_Problem to solve_.
For each line in the data below that holds "Blender", return a copy.

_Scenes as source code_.
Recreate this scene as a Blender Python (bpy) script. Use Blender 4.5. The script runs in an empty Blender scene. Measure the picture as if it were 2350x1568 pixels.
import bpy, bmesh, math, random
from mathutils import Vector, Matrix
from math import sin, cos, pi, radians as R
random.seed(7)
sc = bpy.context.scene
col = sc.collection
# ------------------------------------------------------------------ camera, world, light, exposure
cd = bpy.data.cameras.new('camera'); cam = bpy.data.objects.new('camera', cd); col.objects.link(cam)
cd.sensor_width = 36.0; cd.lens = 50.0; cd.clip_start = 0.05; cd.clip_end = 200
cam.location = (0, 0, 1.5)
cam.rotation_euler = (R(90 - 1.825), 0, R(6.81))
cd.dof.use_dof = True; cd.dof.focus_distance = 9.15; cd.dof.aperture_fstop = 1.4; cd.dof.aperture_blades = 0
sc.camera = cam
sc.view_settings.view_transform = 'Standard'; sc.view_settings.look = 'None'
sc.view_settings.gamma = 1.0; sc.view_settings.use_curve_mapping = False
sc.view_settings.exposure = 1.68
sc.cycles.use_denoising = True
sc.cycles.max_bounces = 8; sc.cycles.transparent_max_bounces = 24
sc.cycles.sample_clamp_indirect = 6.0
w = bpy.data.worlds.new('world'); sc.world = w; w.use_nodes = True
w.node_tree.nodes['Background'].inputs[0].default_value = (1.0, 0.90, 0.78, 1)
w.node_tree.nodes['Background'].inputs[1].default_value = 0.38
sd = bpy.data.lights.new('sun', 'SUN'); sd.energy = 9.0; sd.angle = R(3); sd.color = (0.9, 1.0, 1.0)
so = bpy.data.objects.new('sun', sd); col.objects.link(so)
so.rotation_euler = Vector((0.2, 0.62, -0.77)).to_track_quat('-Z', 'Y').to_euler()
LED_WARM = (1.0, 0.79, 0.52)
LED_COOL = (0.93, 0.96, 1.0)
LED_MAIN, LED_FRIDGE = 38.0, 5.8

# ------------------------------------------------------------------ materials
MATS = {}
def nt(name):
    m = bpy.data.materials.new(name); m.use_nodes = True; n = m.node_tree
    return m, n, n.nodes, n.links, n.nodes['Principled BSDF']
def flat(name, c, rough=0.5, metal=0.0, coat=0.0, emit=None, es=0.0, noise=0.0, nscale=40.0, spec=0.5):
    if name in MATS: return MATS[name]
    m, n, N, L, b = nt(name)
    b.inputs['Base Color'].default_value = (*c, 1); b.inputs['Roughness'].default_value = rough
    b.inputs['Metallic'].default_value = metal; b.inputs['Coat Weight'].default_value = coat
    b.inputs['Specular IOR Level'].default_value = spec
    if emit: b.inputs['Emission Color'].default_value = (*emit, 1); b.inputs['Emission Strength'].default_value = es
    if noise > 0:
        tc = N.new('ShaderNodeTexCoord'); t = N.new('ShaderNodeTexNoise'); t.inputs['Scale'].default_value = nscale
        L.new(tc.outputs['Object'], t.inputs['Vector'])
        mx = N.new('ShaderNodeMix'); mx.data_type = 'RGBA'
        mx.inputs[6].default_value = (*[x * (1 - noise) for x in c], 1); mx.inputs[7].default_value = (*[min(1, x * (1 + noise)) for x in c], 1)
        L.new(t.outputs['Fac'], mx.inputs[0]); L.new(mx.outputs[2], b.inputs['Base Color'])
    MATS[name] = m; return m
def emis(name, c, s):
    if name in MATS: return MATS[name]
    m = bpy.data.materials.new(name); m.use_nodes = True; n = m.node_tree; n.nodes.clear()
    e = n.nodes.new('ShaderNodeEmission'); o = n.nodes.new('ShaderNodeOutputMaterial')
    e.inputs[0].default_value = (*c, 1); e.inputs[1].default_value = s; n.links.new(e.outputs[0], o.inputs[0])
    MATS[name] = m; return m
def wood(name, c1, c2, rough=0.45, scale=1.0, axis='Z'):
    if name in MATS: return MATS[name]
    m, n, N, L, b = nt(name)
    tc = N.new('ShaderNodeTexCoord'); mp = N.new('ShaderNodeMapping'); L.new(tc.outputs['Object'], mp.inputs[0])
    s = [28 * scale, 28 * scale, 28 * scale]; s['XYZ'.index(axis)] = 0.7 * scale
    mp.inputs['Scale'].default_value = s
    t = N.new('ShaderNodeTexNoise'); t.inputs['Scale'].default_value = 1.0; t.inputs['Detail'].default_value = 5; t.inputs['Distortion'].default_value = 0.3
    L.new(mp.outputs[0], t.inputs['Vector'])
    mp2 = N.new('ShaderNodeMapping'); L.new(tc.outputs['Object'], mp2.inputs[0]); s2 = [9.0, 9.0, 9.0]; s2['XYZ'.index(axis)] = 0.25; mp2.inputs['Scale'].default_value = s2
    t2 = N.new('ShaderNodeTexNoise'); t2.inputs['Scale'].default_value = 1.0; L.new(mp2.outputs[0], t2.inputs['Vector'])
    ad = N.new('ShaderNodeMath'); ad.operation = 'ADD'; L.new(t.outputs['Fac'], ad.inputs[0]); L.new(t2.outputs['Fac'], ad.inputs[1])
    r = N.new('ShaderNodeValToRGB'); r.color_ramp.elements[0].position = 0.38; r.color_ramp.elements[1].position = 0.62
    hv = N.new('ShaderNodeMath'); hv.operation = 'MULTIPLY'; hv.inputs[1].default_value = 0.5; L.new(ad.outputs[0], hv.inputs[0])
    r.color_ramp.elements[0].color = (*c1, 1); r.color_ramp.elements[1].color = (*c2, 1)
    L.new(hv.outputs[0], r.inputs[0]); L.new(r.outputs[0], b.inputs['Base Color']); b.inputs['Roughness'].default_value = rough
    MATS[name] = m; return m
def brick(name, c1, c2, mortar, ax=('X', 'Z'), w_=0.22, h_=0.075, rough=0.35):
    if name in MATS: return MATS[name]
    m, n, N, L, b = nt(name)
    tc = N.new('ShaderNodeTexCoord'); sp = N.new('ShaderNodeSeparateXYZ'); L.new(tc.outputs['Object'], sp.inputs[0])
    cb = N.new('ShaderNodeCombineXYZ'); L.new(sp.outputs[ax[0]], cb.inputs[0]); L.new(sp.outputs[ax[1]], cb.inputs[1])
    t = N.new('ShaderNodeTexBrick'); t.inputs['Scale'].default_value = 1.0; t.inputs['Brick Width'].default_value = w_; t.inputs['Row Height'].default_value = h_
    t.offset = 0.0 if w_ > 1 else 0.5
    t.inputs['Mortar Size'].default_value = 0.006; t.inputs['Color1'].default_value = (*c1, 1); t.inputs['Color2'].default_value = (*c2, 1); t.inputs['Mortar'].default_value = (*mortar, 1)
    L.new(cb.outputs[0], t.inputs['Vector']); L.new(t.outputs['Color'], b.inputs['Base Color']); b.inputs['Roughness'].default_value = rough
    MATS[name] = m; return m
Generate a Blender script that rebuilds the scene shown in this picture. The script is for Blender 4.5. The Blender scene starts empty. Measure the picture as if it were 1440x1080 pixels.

_Response_.
Recreate this scene as a Blender Python (bpy) script. Use Blender 4.5. The script runs in an empty Blender scene. Measure the picture as if it were 2350x1568 pixels.
Generate a Blender script that rebuilds the scene shown in this picture. The script is for Blender 4.5. The Blender scene starts empty. Measure the picture as if it were 1440x1080 pixels.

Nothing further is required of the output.